Suasana Pertemuan: Tegang tapi Menyejukkan
Pertemuan itu dihadiri oleh sejumlah tokoh penting. Kabid Humas Polda Jawa Tengah Kombes Pol. Artanto hadir mewakili institusi kepolisian. Dari pihak ANTARA, turut hadir Direktur Pemberitaan Irfan Junaidi yang menyuarakan sikap resmi lembaga, serta Makna Zaesar sendiri sosok jurnalis yang menjadi korban kekerasan.
Makna menerima permintaan maaf itu dengan lapang dada, namun tetap menyuarakan harapannya agar peristiwa ini tidak berhenti pada kata maaf semata. “Saya menerima permintaan maaf ini, tapi tetap berharap ada tindak lanjut institusional dari kepolisian. Ini bukan soal saya pribadi, tapi soal perlindungan terhadap profesi jurnalis,” ujar Makna.
Respons Polda: Menyesal dan Siap Bertindak
Kombes Artanto menyayangkan insiden yang mencoreng hubungan antara Polri dan pers ini. Ia menegaskan bahwa kondisi saat kejadian memang sangat padat, namun seharusnya tidak ada tindakan emosional dari petugas.
“Prosedur pengamanan memang penting, tapi tidak boleh ada tindakan berlebihan. Kami akan menyelidiki dan jika ditemukan pelanggaran, akan ada sanksi sesuai aturan yang berlaku,” tegasnya.
Artanto juga menegaskan bahwa pers adalah mitra strategis Polri dalam memberikan pelayanan kepada masyarakat. “Kemitraan ini harus dijaga. Kami tidak ingin ada insiden serupa di masa depan,” katanya.
Sikap ANTARA: Profesionalisme Harus Dijaga
Direktur Pemberitaan ANTARA Irfan Junaidi menilai peristiwa ini sebagai pelajaran penting bagi semua pihak. Ia mengingatkan bahwa baik Polri maupun media sama-sama bertugas di garda depan pelayanan publik.
“Ini momen reflektif. ANTARA tetap berkomitmen untuk menjalankan jurnalisme profesional dan objektif. Kami menghargai sikap ksatria Ipda E yang berani meminta maaf. Tapi profesionalisme tetap harus dijaga dari semua sisi,” ucap Irfan.

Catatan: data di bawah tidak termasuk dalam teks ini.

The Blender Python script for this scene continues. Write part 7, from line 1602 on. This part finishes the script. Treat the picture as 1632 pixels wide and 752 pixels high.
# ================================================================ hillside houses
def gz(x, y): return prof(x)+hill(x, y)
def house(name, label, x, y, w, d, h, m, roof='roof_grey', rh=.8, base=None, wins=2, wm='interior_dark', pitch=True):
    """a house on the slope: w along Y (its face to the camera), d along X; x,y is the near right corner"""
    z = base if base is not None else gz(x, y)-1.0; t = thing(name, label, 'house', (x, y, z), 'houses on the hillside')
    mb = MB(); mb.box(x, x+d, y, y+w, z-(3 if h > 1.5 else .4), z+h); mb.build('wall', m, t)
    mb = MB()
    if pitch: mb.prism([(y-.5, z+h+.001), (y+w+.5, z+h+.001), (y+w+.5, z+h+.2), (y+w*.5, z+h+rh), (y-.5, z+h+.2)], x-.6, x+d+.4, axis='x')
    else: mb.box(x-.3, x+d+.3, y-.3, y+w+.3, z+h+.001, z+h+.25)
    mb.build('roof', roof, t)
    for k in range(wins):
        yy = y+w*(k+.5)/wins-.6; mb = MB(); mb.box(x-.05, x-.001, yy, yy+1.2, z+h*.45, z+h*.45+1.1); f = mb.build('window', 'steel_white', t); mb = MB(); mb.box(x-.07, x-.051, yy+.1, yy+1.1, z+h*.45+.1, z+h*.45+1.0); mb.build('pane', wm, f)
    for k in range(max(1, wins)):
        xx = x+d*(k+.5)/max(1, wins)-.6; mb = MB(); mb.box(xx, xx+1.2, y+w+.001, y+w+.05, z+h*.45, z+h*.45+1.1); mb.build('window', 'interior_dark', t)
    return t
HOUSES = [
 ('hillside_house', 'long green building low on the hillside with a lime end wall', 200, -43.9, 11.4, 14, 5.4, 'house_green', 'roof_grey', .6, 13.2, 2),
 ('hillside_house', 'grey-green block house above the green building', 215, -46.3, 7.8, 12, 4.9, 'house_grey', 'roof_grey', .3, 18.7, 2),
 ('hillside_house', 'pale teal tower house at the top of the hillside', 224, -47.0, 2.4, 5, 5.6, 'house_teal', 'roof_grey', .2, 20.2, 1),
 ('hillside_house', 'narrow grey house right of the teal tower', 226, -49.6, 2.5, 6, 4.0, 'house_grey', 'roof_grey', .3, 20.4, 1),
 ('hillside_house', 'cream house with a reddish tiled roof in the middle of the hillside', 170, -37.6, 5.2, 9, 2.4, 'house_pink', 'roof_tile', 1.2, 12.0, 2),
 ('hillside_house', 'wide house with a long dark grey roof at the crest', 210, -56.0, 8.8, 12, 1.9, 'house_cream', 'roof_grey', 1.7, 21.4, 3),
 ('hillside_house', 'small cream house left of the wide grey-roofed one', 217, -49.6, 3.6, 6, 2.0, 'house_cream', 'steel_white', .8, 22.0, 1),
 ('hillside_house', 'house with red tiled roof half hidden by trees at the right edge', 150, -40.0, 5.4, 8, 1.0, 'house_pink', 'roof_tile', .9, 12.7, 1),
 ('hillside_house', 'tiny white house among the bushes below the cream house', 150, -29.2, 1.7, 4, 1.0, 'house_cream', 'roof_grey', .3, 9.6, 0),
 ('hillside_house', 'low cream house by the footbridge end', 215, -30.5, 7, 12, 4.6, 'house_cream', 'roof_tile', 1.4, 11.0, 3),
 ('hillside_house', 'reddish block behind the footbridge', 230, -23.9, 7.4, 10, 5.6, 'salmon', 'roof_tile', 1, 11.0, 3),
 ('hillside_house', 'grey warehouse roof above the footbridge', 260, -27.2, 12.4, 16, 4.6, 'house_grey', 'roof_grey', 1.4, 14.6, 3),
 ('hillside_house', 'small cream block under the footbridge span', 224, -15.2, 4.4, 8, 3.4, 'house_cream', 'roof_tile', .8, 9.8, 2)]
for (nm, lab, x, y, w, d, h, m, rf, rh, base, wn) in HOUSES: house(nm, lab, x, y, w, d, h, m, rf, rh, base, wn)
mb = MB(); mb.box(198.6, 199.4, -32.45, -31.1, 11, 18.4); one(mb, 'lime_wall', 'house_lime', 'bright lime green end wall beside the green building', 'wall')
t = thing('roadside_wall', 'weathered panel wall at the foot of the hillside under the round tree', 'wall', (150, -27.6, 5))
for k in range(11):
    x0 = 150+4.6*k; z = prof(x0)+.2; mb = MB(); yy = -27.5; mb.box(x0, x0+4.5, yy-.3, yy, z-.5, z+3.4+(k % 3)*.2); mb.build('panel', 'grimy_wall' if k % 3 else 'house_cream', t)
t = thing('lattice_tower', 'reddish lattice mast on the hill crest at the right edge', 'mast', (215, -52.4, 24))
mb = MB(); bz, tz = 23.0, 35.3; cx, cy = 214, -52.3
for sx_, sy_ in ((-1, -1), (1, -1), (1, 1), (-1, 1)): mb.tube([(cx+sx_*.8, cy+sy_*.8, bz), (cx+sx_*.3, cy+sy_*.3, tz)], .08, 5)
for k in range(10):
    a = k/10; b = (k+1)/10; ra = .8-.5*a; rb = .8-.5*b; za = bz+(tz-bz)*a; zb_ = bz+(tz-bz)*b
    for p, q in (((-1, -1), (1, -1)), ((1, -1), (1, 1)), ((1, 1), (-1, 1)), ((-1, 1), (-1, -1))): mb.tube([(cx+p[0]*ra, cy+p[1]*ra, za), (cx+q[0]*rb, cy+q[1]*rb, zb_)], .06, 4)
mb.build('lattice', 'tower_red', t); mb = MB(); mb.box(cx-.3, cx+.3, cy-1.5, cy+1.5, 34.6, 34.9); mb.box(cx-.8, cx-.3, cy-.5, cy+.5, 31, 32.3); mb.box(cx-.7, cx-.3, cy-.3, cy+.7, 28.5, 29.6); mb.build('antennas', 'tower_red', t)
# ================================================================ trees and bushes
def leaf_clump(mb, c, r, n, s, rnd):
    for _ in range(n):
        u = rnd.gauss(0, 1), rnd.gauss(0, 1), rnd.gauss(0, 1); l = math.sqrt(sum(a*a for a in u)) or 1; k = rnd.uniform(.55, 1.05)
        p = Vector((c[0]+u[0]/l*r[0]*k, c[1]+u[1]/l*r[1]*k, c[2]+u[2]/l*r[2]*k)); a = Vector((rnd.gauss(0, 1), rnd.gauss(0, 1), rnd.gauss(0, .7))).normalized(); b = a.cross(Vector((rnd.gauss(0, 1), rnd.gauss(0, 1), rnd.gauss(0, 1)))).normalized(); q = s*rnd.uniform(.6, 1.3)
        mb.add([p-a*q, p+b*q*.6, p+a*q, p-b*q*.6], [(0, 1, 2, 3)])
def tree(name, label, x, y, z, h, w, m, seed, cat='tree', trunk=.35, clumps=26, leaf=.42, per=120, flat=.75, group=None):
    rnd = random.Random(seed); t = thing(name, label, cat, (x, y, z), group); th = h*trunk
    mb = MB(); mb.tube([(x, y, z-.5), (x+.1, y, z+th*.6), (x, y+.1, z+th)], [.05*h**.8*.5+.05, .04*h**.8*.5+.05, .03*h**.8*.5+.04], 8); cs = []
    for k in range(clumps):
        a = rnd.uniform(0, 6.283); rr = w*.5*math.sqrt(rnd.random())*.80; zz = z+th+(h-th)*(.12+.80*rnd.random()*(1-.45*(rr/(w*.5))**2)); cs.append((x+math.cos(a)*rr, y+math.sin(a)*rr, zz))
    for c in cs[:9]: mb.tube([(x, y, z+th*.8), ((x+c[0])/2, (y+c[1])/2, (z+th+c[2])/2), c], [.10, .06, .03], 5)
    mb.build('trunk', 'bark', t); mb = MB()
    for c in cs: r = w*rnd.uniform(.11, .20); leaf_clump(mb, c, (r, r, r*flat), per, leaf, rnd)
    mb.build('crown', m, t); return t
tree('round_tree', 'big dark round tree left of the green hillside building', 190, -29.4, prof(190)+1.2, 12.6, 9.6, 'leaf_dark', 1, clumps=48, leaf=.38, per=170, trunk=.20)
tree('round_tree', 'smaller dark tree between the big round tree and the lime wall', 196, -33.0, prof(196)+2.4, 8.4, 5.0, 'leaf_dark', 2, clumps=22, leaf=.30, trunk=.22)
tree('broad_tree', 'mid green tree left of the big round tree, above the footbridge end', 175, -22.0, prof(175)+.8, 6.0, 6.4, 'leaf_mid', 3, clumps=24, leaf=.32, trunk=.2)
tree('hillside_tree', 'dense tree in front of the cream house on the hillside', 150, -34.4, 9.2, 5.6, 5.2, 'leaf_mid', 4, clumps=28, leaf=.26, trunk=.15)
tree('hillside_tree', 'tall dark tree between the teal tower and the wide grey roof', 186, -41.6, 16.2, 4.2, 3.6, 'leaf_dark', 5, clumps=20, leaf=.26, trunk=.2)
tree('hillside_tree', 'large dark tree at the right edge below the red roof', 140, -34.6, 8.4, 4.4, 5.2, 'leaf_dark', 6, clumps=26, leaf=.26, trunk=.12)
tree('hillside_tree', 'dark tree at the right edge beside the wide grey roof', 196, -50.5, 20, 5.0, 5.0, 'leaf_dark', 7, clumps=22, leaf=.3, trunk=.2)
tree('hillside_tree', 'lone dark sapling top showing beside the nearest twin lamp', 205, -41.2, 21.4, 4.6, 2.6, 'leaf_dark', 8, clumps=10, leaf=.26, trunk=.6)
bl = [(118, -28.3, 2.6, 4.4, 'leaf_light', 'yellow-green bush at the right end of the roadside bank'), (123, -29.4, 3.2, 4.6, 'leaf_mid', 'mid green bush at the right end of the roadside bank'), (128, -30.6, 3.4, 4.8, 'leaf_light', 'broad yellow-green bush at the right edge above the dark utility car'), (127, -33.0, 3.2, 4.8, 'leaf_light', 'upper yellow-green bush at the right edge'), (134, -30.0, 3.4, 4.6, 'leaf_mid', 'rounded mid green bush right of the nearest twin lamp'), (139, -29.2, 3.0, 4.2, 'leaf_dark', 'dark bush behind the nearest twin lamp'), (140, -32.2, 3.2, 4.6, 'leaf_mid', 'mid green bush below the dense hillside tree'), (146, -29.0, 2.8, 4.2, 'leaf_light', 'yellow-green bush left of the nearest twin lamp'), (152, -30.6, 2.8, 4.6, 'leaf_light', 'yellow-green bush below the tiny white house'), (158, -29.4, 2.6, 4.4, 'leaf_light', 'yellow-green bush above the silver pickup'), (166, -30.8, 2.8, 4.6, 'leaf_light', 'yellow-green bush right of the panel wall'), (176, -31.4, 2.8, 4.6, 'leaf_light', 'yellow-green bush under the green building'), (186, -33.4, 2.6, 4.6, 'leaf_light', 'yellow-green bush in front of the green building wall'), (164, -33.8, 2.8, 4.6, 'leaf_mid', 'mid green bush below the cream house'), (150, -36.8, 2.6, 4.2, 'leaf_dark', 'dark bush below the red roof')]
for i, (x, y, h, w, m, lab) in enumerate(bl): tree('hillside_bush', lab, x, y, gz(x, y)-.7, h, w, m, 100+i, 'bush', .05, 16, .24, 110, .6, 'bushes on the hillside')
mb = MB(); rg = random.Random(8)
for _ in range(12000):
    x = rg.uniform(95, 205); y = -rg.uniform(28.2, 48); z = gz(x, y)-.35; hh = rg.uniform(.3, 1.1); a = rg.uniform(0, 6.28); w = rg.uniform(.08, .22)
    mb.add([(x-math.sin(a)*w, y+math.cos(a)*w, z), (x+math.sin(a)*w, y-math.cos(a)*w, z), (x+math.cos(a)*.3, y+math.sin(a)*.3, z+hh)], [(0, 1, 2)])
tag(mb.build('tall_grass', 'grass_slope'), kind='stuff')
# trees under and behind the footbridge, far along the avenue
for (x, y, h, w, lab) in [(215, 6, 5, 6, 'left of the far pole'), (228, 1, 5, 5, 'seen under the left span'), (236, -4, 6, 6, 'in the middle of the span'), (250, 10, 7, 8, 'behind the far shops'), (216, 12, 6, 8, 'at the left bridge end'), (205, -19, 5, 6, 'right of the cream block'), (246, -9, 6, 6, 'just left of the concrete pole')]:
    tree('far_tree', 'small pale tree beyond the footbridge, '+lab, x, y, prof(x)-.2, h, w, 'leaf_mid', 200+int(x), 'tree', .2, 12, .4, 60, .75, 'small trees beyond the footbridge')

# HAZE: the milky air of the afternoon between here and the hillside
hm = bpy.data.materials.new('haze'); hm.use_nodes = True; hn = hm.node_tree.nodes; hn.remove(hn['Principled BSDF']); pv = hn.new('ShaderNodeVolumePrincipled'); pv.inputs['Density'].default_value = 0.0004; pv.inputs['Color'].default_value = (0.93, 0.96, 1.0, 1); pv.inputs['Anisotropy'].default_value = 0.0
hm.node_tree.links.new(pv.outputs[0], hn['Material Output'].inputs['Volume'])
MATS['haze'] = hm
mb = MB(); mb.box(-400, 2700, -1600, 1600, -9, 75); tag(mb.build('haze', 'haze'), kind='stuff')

Ia menegaskan bahwa tugas jurnalistik tidak boleh dihalangi apalagi diintervensi secara fisik. “Pers adalah mata rakyat. Menghalangi tugas mereka sama saja dengan membutakan mata publik.”
Kapolri Turut Minta Maaf
Sebelumnya, Kapolri Jenderal Listyo Sigit Prabowo juga telah menyampaikan permohonan maaf atas insiden tersebut. Sebagai pucuk pimpinan, ia menunjukkan sikap terbuka terhadap kritik serta introspeksi dalam institusinya.
Jangan Sampai Terulang
Insiden ini menjadi catatan penting di tengah era keterbukaan informasi. Bahwa masih ada tantangan besar dalam memastikan jurnalis bisa bekerja tanpa intimidasi. Bahwa aparat negara — sekuat apapun posisinya — tetap harus tunduk pada etika, hukum, dan rasa hormat terhadap kebebasan pers.
Apakah ini menjadi akhir dari sebuah insiden, atau awal dari pembenahan besar-besaran? Waktu dan tindak lanjut nyata dari institusi Polri yang akan menjawabnya.